Pinkerton soon arrived at the station, escorting an almost unrecognizable Lincoln. No more stovepipe cap; in its place was a new round beaver hat. Nothing could disguise Lincoln’s size, but as Warne solicitously helped his “brother” into a seat, the President leaned over and disguised his figure and prominent jawline by donning a shawl.
Lincoln, Warne would later recall, was surprised by the identity of his tutor, but remained gallant.
“I believe that it has not been one of the prerequisites of the presidency so far to acquire in full bloom such a charming and accomplished female relationship,” he told her.
Warne, meanwhile, was disappointed.
“Mr. Lincoln is very straight forward,” she wrote.

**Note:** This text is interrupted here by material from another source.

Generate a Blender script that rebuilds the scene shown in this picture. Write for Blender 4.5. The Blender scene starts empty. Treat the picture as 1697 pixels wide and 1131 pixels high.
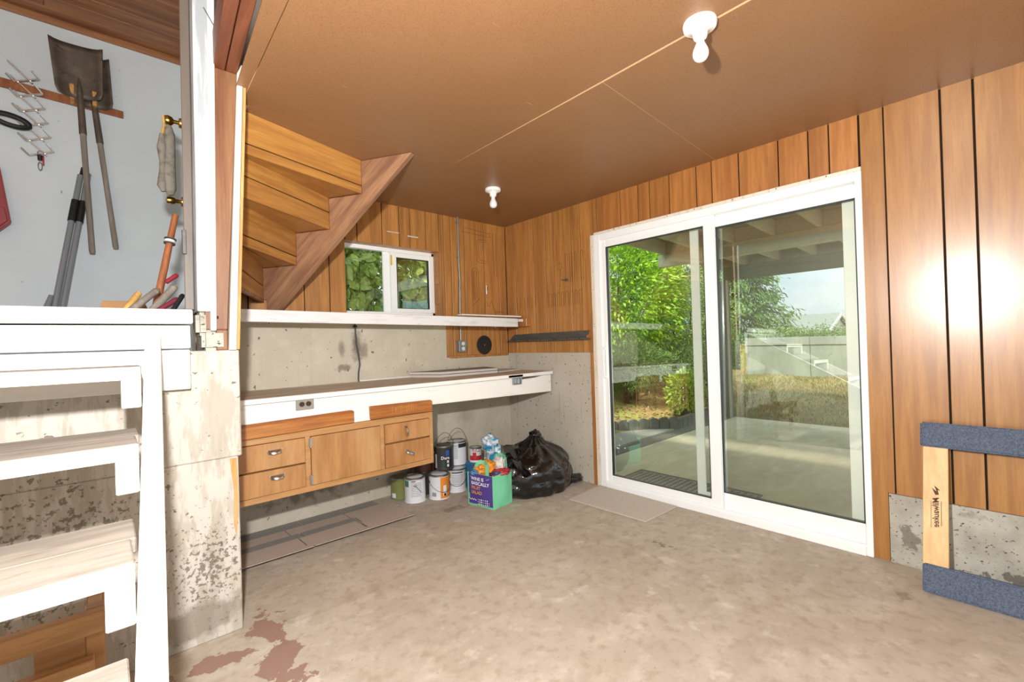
import bpy, bmesh, math, random
import numpy as np
from mathutils import Vector, Matrix, noise
random.seed(7); rng = np.random.default_rng(11)
sc = bpy.context.scene
COL = sc.collection

# ------------------------------------------------------------------ camera
cam_d = bpy.data.cameras.new('camera'); cam = bpy.data.objects.new('camera', cam_d); COL.objects.link(cam)
cam_d.sensor_width = 36; cam_d.lens = 15.854; cam_d.clip_start = .02; cam_d.clip_end = 300
F = Vector((.67165, .74086, .00375)); R_ = Vector((.74058, -.67124, -.03122)); U = Vector((.02061, -.02375, .99951))
cam.matrix_world = Matrix(((R_.x, U.x, -F.x, -2.9913), (R_.y, U.y, -F.y, -3.3562), (R_.z, U.z, -F.z, 1.1915), (0, 0, 0, 1)))
sc.camera = cam
sc.view_settings.view_transform = 'Standard'; sc.view_settings.look = 'None'
sc.view_settings.gamma = 1; sc.view_settings.use_curve_mapping = False
sc.view_settings.exposure = 0.5

# ------------------------------------------------------------------ sky, sun, flash
w = bpy.data.worlds.new('sky'); sc.world = w; w.use_nodes = True
nt = w.node_tree; nt.nodes.clear()
out = nt.nodes.new('ShaderNodeOutputWorld'); bg = nt.nodes.new('ShaderNodeBackground')
tc = nt.nodes.new('ShaderNodeTexCoord'); nz = nt.nodes.new('ShaderNodeTexNoise'); rp = nt.nodes.new('ShaderNodeValToRGB')
nz.inputs['Scale'].default_value = 3.0; nz.inputs['Detail'].default_value = 6
mp = nt.nodes.new('ShaderNodeMapping'); mp.inputs['Scale'].default_value = (1, 1, 2.6)
rp.color_ramp.elements[0].position = .38; rp.color_ramp.elements[0].color = (.50, .70, .82, 1)
rp.color_ramp.elements[1].position = .6; rp.color_ramp.elements[1].color = (.90, .97, 1, 1)
nt.links.new(tc.outputs['Generated'], mp.inputs['Vector']); nt.links.new(mp.outputs['Vector'], nz.inputs['Vector'])
nt.links.new(nz.outputs['Fac'], rp.inputs['Fac']); nt.links.new(rp.outputs['Color'], bg.inputs['Color'])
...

“Plums delivered nuts safely”
Throughout the long night that followed, Lincoln managed to sleep, but Warne sat up, alert for any threat. Instead of driving through Baltimore in broad daylight in an open car, the president’s wagon was pulled by a team of horses from station to station and hooked up to the train bound for Washington in the middle of the night.

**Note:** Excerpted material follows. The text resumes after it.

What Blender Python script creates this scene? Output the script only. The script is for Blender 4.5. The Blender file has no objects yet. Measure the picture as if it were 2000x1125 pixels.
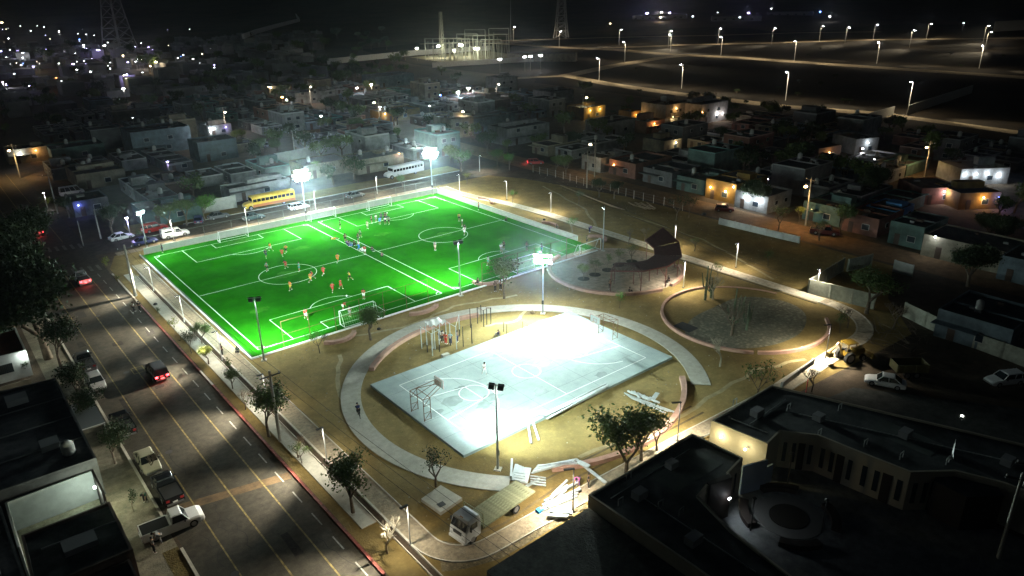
import bpy, math, random
from mathutils import Vector, Matrix
R = math.radians
PI = math.pi
random.seed(7)
SC = bpy.context.scene
COL = SC.collection

# ------------------------------------------------------------------ camera
CAM_F, CAM_PITCH, CAM_YAW, CAM_ROLL, CAM_H = 1436.6, 0.38837, 0.68196, -0.01539, 45.0
cp, sp = math.cos(CAM_PITCH), math.sin(CAM_PITCH)
cy_, sy_ = math.cos(CAM_YAW), math.sin(CAM_YAW)
_fw = Vector((sy_*cp, cy_*cp, -sp)); _rt = Vector((cy_, -sy_, 0)); _up = _rt.cross(_fw)
cr, sr = math.cos(CAM_ROLL), math.sin(CAM_ROLL)
_r2 = cr*_rt + sr*_up; _u2 = -sr*_rt + cr*_up
cam_data = bpy.data.cameras.new('camera')
cam = bpy.data.objects.new('camera', cam_data); COL.objects.link(cam)
cam_data.sensor_width = 36; cam_data.lens = CAM_F*36/2000
cam_data.clip_start = 0.5; cam_data.clip_end = 9000
m = Matrix((( _r2.x, _u2.x, -_fw.x, 0), (_r2.y, _u2.y, -_fw.y, 0), (_r2.z, _u2.z, -_fw.z, CAM_H), (0, 0, 0, 1)))
cam.matrix_world = m
SC.camera = cam

def at(u, v, z=0.0):
    """place in the world (metres, grid aligned with the pitches) that was measured at this spot of the survey picture"""
    d = _fw + _r2*((u-1000)/CAM_F) - _u2*((v-562.5)/CAM_F)
    t = (z-CAM_H)/d.z
    return Vector((d.x*t, d.y*t, z))

# ------------------------------------------------------------------ world, moon, exposure
w = bpy.data.worlds.new('World'); SC.world = w; w.use_nodes = True
nt = w.node_tree; bg = nt.nodes['Background']
sky = nt.nodes.new('ShaderNodeTexSky'); sky.sky_type = 'NISHITA'; sky.sun_disc = False
sky.sun_elevation = R(35); sky.sun_rotation = R(200)
sky.air_density = 1.6; sky.ozone_density = 4
nt.links.new(sky.outputs[0], bg.inputs[0]); bg.inputs[1].default_value = 0.0014
sun_d = bpy.data.lights.new('moon', 'SUN'); sun_d.energy = 0.004; sun_d.angle = R(0.5); sun_d.color = (0.7, 0.82, 1.0)
sun = bpy.data.objects.new('moon', sun_d); COL.objects.link(sun)
sun.rotation_euler = (R(55), 0, R(-200))
SC.view_settings.view_transform = 'Standard'; SC.view_settings.look = 'None'
SC.view_settings.exposure = 0; SC.view_settings.gamma = 1
SC.view_settings.use_curve_mapping = False
SC.render.engine = 'CYCLES'
cyc = SC.cycles
cyc.max_bounces = 4; cyc.diffuse_bounces = 2; cyc.glossy_bounces = 2; cyc.transmission_bounces = 3
cyc.volume_bounces = 0; cyc.transparent_max_bounces = 6
cyc.use_denoising = True
cyc.use_light_tree = True
try:
    cyc.denoiser = 'OPENIMAGEDENOISE'
except Exception:
    pass
cyc.sample_clamp_indirect = 4.0

# ------------------------------------------------------------------ helpers
def tag(o, label=None, cat=None, group=None, kind=None):
    if label: o['label'] = label
    if cat: o['category'] = cat
    if group: o['group'] = group
    if kind: o['kind'] = kind
    return o

def thing(name, label, cat, loc=(0, 0, 0), rz=0.0, group=None):
    o = bpy.data.objects.new(name, None); COL.objects.link(o)
    o.empty_display_size = 0.3
    o.location = loc; o.rotation_euler = (0, 0, rz)
    return tag(o, label, cat, group)

class MB:
    """collects shapes and links them as one mesh object"""
    def __init__(s):
        s.v = []; s.f = []; s.sm = []
    def add(s, vs, fs, smooth=False):
        n = len(s.v)
        s.v.extend([tuple(p) for p in vs]); s.f.extend([tuple(i+n for i in f) for f in fs]); s.sm.extend([smooth]*len(fs))
        return s
    def box(s, x0, y0, z0, x1, y1, z1):
        vs = [(x0,y0,z0),(x1,y0,z0),(x1,y1,z0),(x0,y1,z0),(x0,y0,z1),(x1,y0,z1),(x1,y1,z1),(x0,y1,z1)]
        return s.add(vs, [(0,3,2,1),(4,5,6,7),(0,1,5,4),(1,2,6,5),(2,3,7,6),(3,0,4,7)])
    def prism(s, pts, z0, z1, bottom=True):
        n = len(pts)
        vs = [(p[0], p[1], z0) for p in pts]+[(p[0], p[1], z1) for p in pts]
        fs = [tuple(range(n, 2*n))]+([tuple(reversed(range(n)))] if bottom else [])
        fs += [(i, (i+1) % n, (i+1) % n+n, i+n) for i in range(n)]
        return s.add(vs, fs)
    def bar(s, a, b, r, r2=None, n=6, smooth=True, caps=True):
        a = Vector(a); b = Vector(b); r2 = r if r2 is None else r2
        d = (b-a)
        if d.length < 1e-6: return s
        d.normalize()
        t = Vector((0, 0, 1)) if abs(d.z) < 0.9 else Vector((1, 0, 0))
        u = d.cross(t).normalized(); w_ = d.cross(u)
        vs = []
        for c, rr in ((a, r), (b, r2)):
            for i in range(n):
                an = 2*PI*(i+0.5)/n
                vs.append(c+u*(math.cos(an)*rr)+w_*(math.sin(an)*rr))
        fs = [(i, (i+1) % n, (i+1) % n+n, i+n) for i in range(n)]
        s.add(vs, fs, smooth and n > 4)
        if caps: s.add(vs, [tuple(reversed(range(n))), tuple(range(n, 2*n))])
        return s
    def slab(s, a, b, w_, h):
        """rectangular bar from a to b, w_ wide, h tall (z up, a..b nearly level)"""
        a = Vector(a); b = Vector(b); d = (b-a); n = Vector((-d.y, d.x, 0))
        if n.length < 1e-6: return s.bar(a, b, w_/2, n=4, smooth=False)
        n = n.normalized()*w_/2; z = Vector((0, 0, h))
        vs = [a-n, b-n, b+n, a+n, a-n+z, b-n+z, b+n+z, a+n+z]
        return s.add(vs, [(0,3,2,1),(4,5,6,7),(0,1,5,4),(1,2,6,5),(2,3,7,6),(3,0,4,7)])
    def lathe(s, prof, n=12, c=(0, 0, 0), smooth=True):
        vs = []
        for r, z in prof:
            for i in range(n):
                an = 2*PI*i/n; vs.append((c[0]+r*math.cos(an), c[1]+r*math.sin(an), c[2]+z))
        fs = []
        for k in range(len(prof)-1):
            for i in range(n):
                j = (i+1) % n; fs.append((k*n+i, k*n+j, (k+1)*n+j, (k+1)*n+i))
        s.add(vs, fs, smooth)
        return s.add(vs, [tuple(reversed(range(n))), tuple(range((len(prof)-1)*n, len(prof)*n))])
    def strip(s, outer, inner, z):
        n = len(outer); vs = [(p[0], p[1], z) for p in outer]+[(p[0], p[1], z) for p in inner]
        return s.add(vs, [(i, i+1, n+i+1, n+i) for i in range(n-1)])
    def wallstrip(s, outer, inner, z0, z1):
        n = len(outer)
        vs = [(p[0], p[1], z) for z in (z0, z1) for p in outer]+[(p[0], p[1], z) for z in (z0, z1) for p in inner]
        fs = []
        for i in range(n-1):
            fs += [(i, i+1, n+i+1, n+i), (2*n+i, 3*n+i, 3*n+i+1, 2*n+i+1), (n+i, n+i+1, 3*n+i+1, 3*n+i)]
        fs += [(0, n, 3*n, 2*n), (n-1, 3*n-1, 4*n-1, 2*n-1)]
        return s.add(vs, fs)
    def xf(s, M):
        s.v = [tuple(M @ Vector(p)) for p in s.v]; return s
    def mesh(s, name):
        me = bpy.data.meshes.new(name); me.from_pydata(s.v, [], s.f)
        me.polygons.foreach_set('use_smooth', s.sm); me.update()
        return me
    def build(s, name, mat, parent=None, loc=(0, 0, 0)):
        me = s.mesh(name); me.materials.append(mat)
        return link(name, me, parent, loc)

def link(name, me, parent=None, loc=(0, 0, 0), mat=None):
    o = bpy.data.objects.new(name, me); COL.objects.link(o)
    o.parent = parent; o.location = loc
    if mat is not None: setmat(o, mat)
    return o

def setmat(o, mat):
    if len(o.material_slots):
        o.material_slots[0].link = 'OBJECT'; o.material_slots[0].material = mat

KIDS = {}
def copy_tree(root, loc=None, rz=None, scale=None, label=None, group=None, mats=None):
    def rec(o, parent):
        c = o.copy(); COL.objects.link(c)
        if parent is not None: c.parent = parent
        for ch in KIDS_of(o): rec(ch, c)
        if mats and o.name.split('.')[0] in mats and o.type == 'MESH': setmat(c, mats[o.name.split('.')[0]])
        return c
    r = rec(root, None)
    if loc is not None: r.location = loc
    if rz is not None: r.rotation_euler = (0, 0, rz)
    if scale is not None: r.scale = (scale, scale, scale) if not isinstance(scale, tuple) else scale
    if label: r['label'] = label
    if group: r['group'] = group
    return r
def KIDS_of(o):
    k = KIDS.get(o.name)
    if k is None:
        k = [c.name for c in bpy.data.objects if c.parent is o]
        KIDS[o.name] = k
    return [bpy.data.objects[n] for n in k]

def arc(cx, cy, r, a0, a1, n):
    return [(cx+r*math.cos(a0+(a1-a0)*i/n), cy+r*math.sin(a0+(a1-a0)*i/n)) for i in range(n+1)]
def ang(c, p):
    return math.atan2(p[1]-c[1], p[0]-c[0])

# ------------------------------------------------------------------ materials
MC = {}
def mat(name, col, rough=0.85, metal=0.0, var=0.0, scale=3.0, col2=None, bump=0.0, bscale=None, det=5.0, spec=0.4):
    """principled material with an optional noise mix of two own colours and a fine bump"""
    if name in MC: return MC[name]
    M = bpy.data.materials.new(name); M.use_nodes = True; t = M.node_tree; b = t.nodes['Principled BSDF']
    b.inputs['Roughness'].default_value = rough; b.inputs['Metallic'].default_value = metal
    b.inputs['Specular IOR Level'].default_value = spec
    b.inputs['Base Color'].default_value = (*col, 1)
    if var > 0 or col2 or bump > 0:
        tc = t.nodes.new('ShaderNodeTexCoord')
    if var > 0 or col2:
        nz = t.nodes.new('ShaderNodeTexNoise'); nz.inputs['Scale'].default_value = scale; nz.inputs['Detail'].default_value = det
        nz.inputs['Roughness'].default_value = 0.65
        t.links.new(tc.outputs['Object'], nz.inputs['Vector'])
        rp = t.nodes.new('ShaderNodeValToRGB')
        c2 = col2 or tuple(min(1, c*(1+var)) for c in col); c1 = tuple(c*(1-var) for c in col) if not col2 else col
        rp.color_ramp.elements[0].position = 0.36; rp.color_ramp.elements[1].position = 0.64
        rp.color_ramp.elements[0].color = (*c1, 1); rp.color_ramp.elements[1].color = (*c2, 1)
        t.links.new(nz.outputs[0], rp.inputs[0]); t.links.new(rp.outputs[0], b.inputs['Base Color'])
    if bump > 0:
        n2 = t.nodes.new('ShaderNodeTexNoise'); n2.inputs['Scale'].default_value = bscale or scale*6; n2.inputs['Detail'].default_value = 4
        t.links.new(tc.outputs['Object'], n2.inputs['Vector'])
        bp = t.nodes.new('ShaderNodeBump'); bp.inputs['Strength'].default_value = bump; bp.inputs['Distance'].default_value = 0.05
        t.links.new(n2.outputs[0], bp.inputs['Height']); t.links.new(bp.outputs[0], b.inputs['Normal'])
    MC[name] = M
    return M

def emat(name, col, strength, base=(0.8, 0.8, 0.8)):
    if name in MC: return MC[name]
    M = bpy.data.materials.new(name); M.use_nodes = True; b = M.node_tree.nodes['Principled BSDF']
    b.inputs['Base Color'].default_value = (*base, 1)
    b.inputs['Emission Color'].default_value = (*col, 1); b.inputs['Emission Strength'].default_value = strength
    MC[name] = M
    return M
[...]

At dawn the next morning, Pinkerton sent a coded telegram to the railroad executives who had hired him, stating “Plums (Pinkerton) delivered Nuts (codename Lincoln) safely”.
Pinkerton will live to lament the fact that he was not responsible for Lincoln’s safety during a visit by the President to Ford‘s Theater in Washington four years later, shortly after the surrender of the South ended the Civil War, a conflict that had begun shortly after Lincoln’s inauguration. . Pinkerton also survived Warne, her star agent, who died of pneumonia in 1868. Pinkerton buried her in her private family plot.